Not long ago, I received an email announcement from the Pacific Science Center about a special exhibition called Polar Science Day. The highlight of the event was an IMAX presentation of Arctic: Our Frozen Planet, a stunning film about how climate change is radically transforming the far north. Introducing the film and providing a question and answer period afterwards was Dr. Eric Regehr, an ecologist with the University of Washington Polar Science Center. He also appears in the film as part of a team of American and Russian scientists studying polar bears on a remote island off the coast of Siberia. He is an example of a proxy that perennial nomads can look to when they are unable to personally travel to particularly restricted places. Another example of a proxy would be an Apollo astronaut who landed on the moon, or NASA scientists who lived on the International Space Station, or oceanographers who descended in tiny reinforced vehicles to the depths of the sea. They go places we can't go and report to us what it is like there, and then we can enjoy their adventures vicariously and benefit from what they learned.
In the film, the impact of global warming was presented in map displays, in explanations of how the melting of sea ice impacted the animal populations, and in scenes of indigenous people attempting to cross ice fields that in the past were solid but now are broken up into unstable slush. It reinforces the realization that global warming and climate change are not beliefs or dogmas that you can choose to accept or not accept; they are realities, and they are happening whether you choose to cover your eyes or not. This caused me to reflect upon the importance of sustainability for the perennial nomad. Whether you travel with a backpack, in a car, in a camper, or in a boat, it is imperative that you do whatever you can to protect our home planet.
As for the Arctic, most of us will probably never see it up close; nevertheless, the choices we make and how we behave in the planet's warmer portions directly impact the Arctic, and in turn, the changes the Arctic undergoes directly impact us. We work in symbiosis with our environment whether we realize it or not.
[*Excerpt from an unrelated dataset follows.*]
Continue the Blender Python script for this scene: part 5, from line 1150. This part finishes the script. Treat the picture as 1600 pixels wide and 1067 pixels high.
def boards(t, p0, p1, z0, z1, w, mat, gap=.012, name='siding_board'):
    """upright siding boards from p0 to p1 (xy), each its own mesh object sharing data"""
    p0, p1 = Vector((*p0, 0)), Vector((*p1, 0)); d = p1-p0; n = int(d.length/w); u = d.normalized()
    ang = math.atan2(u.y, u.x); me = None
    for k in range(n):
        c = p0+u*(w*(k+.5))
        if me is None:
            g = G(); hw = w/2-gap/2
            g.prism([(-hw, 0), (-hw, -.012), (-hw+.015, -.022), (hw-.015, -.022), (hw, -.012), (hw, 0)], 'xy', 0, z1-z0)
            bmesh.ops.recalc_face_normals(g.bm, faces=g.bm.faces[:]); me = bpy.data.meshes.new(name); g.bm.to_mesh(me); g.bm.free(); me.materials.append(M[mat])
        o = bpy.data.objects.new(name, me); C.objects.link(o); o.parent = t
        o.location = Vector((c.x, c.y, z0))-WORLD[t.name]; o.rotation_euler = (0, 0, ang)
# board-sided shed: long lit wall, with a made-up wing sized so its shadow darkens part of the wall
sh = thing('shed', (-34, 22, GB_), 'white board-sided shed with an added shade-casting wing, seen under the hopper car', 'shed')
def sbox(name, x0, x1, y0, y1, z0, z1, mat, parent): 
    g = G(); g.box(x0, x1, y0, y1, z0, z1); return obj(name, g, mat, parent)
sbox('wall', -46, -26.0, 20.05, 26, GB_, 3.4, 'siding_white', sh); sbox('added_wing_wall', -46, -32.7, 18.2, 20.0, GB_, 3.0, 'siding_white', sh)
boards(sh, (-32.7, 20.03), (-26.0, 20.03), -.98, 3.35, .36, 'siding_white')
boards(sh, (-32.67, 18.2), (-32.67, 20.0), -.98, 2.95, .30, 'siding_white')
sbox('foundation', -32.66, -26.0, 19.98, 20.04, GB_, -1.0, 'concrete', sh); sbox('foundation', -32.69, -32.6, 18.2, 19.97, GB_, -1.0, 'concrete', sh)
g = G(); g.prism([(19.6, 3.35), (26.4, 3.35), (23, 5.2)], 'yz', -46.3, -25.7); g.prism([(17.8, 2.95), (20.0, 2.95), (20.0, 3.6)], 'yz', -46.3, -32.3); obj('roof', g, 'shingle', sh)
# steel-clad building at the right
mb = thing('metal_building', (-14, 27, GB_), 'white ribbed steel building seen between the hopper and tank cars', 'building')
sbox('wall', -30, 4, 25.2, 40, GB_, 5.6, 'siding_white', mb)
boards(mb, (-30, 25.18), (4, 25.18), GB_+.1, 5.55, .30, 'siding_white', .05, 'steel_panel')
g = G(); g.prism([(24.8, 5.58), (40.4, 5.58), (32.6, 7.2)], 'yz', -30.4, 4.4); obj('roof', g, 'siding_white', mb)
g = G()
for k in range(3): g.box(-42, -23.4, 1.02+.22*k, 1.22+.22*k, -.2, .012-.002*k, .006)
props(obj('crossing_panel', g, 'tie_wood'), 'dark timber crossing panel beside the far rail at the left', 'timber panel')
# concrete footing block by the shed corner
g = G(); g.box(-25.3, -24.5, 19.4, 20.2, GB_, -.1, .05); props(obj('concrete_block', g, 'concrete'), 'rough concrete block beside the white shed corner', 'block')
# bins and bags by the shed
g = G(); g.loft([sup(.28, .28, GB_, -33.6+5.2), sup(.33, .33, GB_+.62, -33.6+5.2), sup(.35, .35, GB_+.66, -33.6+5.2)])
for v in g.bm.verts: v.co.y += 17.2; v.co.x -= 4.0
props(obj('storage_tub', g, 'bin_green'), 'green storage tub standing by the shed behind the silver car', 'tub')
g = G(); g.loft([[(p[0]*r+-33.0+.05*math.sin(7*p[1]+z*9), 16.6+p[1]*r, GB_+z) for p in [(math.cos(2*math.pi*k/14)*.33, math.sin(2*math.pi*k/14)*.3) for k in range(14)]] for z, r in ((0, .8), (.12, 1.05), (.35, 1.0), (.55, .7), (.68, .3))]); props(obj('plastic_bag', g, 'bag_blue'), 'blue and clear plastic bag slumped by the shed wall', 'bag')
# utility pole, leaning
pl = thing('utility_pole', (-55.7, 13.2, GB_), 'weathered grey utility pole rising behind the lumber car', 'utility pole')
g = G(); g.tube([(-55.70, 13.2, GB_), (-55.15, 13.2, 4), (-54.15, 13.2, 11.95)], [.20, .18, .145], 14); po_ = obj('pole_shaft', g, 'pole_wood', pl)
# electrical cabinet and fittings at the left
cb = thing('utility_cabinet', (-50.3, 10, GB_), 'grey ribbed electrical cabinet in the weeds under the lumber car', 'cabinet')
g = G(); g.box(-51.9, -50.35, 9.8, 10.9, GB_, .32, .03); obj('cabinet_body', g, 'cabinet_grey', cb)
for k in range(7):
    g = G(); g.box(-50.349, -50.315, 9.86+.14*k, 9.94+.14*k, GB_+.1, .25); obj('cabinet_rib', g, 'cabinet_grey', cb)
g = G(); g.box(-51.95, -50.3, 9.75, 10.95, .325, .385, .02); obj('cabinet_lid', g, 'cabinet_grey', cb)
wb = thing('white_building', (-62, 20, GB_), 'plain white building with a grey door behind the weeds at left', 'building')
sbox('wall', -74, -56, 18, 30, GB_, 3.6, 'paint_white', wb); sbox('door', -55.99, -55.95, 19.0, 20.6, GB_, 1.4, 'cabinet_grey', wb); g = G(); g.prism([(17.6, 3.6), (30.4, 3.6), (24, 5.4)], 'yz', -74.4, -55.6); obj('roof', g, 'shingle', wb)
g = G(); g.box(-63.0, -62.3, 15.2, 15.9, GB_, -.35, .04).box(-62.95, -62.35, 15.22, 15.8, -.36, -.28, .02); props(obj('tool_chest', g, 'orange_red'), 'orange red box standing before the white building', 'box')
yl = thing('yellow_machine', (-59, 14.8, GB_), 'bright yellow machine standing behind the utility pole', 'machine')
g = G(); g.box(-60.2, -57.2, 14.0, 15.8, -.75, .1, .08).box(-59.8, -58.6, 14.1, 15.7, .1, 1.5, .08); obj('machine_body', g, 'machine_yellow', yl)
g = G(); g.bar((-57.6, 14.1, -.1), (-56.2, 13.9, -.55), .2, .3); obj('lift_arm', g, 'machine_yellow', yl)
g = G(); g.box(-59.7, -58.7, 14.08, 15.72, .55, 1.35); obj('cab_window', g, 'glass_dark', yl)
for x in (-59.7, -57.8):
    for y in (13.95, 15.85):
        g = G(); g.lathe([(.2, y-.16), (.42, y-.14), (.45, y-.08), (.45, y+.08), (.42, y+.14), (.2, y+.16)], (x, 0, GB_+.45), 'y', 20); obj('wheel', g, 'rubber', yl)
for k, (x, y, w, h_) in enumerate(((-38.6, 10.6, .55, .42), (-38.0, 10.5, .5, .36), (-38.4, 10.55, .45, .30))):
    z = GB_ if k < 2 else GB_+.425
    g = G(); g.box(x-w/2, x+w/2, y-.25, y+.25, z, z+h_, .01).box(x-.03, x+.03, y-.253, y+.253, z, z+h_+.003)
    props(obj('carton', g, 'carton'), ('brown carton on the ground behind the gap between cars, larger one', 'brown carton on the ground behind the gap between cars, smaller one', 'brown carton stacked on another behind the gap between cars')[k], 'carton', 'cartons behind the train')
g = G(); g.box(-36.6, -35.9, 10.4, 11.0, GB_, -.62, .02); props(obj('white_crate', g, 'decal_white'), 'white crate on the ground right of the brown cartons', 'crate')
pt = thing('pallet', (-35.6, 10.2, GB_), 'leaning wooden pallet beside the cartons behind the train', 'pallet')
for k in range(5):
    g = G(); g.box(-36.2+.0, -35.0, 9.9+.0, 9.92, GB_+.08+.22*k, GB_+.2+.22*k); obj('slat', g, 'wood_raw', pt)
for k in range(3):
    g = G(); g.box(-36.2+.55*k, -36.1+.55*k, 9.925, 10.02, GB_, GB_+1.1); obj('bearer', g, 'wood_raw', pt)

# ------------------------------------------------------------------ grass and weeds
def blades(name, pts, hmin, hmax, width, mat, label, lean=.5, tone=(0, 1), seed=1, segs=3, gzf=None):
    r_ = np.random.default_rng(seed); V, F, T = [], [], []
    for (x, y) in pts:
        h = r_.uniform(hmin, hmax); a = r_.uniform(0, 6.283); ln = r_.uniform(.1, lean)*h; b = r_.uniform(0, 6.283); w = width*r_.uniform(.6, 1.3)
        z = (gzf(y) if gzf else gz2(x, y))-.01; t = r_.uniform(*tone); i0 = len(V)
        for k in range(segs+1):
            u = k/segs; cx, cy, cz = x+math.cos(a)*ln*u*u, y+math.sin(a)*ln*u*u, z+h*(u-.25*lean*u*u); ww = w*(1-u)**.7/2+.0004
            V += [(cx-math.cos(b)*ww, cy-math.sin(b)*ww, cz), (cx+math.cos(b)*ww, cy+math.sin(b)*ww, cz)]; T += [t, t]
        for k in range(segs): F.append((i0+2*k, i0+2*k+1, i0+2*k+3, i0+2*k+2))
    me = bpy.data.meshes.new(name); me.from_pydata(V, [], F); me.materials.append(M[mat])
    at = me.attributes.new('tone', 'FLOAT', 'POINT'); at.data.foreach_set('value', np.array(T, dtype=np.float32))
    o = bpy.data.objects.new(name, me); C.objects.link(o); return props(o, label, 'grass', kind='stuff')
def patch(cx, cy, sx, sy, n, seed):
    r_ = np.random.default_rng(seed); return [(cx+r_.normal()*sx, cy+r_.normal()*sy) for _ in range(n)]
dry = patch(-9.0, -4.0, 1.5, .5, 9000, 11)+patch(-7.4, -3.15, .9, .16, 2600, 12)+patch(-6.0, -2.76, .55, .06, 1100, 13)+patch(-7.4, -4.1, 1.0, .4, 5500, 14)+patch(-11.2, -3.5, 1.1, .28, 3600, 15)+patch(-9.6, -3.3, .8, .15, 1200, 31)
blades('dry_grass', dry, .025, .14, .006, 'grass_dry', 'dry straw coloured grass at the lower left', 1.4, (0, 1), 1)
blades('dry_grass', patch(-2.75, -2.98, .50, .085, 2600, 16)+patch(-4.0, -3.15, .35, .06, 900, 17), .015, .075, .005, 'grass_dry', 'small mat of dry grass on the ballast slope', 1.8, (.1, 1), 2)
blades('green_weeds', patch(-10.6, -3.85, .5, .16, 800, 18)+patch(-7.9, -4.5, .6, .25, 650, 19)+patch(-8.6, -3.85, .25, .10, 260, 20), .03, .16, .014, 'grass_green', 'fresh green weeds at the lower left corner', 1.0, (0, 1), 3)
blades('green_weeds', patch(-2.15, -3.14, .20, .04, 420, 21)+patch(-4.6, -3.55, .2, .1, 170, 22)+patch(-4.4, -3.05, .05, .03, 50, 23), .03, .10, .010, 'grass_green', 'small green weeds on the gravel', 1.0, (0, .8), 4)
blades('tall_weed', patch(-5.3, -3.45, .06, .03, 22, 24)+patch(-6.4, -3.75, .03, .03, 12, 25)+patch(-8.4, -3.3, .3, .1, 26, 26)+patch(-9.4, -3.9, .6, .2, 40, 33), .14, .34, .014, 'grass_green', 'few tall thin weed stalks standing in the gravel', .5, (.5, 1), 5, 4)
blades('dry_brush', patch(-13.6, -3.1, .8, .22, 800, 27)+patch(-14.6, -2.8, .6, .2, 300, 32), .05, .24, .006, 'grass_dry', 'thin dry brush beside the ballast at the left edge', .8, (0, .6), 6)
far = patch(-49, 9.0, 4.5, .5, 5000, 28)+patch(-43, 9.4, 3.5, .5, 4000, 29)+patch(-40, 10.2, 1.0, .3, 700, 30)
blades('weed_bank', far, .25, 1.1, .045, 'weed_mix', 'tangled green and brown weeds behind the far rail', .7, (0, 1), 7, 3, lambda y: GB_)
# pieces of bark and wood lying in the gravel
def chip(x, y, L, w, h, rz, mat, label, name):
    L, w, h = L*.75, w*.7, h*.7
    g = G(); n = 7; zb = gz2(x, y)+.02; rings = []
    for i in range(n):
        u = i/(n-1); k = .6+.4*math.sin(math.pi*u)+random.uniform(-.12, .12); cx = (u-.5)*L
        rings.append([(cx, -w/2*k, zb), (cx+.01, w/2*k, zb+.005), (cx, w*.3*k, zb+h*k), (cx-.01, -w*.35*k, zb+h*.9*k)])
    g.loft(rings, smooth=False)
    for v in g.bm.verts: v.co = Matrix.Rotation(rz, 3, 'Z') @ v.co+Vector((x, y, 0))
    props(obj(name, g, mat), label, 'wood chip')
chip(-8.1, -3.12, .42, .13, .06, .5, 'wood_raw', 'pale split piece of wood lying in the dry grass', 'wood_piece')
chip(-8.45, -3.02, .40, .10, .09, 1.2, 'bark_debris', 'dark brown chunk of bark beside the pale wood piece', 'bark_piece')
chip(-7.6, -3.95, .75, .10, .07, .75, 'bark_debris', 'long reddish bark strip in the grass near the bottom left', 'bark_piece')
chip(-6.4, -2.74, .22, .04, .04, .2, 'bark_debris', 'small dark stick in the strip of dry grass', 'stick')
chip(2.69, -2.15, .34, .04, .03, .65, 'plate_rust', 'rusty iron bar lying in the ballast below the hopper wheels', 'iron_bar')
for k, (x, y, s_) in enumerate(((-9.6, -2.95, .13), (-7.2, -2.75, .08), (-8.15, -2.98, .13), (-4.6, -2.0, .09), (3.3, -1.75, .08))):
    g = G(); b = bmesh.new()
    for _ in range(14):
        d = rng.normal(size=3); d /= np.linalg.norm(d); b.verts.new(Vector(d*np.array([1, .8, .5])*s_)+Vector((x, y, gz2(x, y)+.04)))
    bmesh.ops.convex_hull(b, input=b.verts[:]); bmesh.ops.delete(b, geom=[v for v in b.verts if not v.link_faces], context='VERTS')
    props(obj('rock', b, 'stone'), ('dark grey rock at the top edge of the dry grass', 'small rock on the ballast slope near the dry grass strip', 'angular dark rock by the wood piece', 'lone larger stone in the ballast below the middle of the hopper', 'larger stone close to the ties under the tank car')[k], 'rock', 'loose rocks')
Before the film, I wandered past exhibits where teams of scientists demonstrated various facets of Arctic realities. At one, for instance, they had an ice core from a Greenland glacier in a cooler. As soon as I paused, a scientist eagerly pulled the core out and explained what some of its details meant. It was early and as yet this wing of the building was sparsely populated; I hoped, though, that as the day progressed, swarms of curious preteens and teens would find their ways here to benefit from the available expertise.
Perennial nomads who find it difficult to travel far, remember this: often experts in demonstrations or exhibitions can bring the world to you.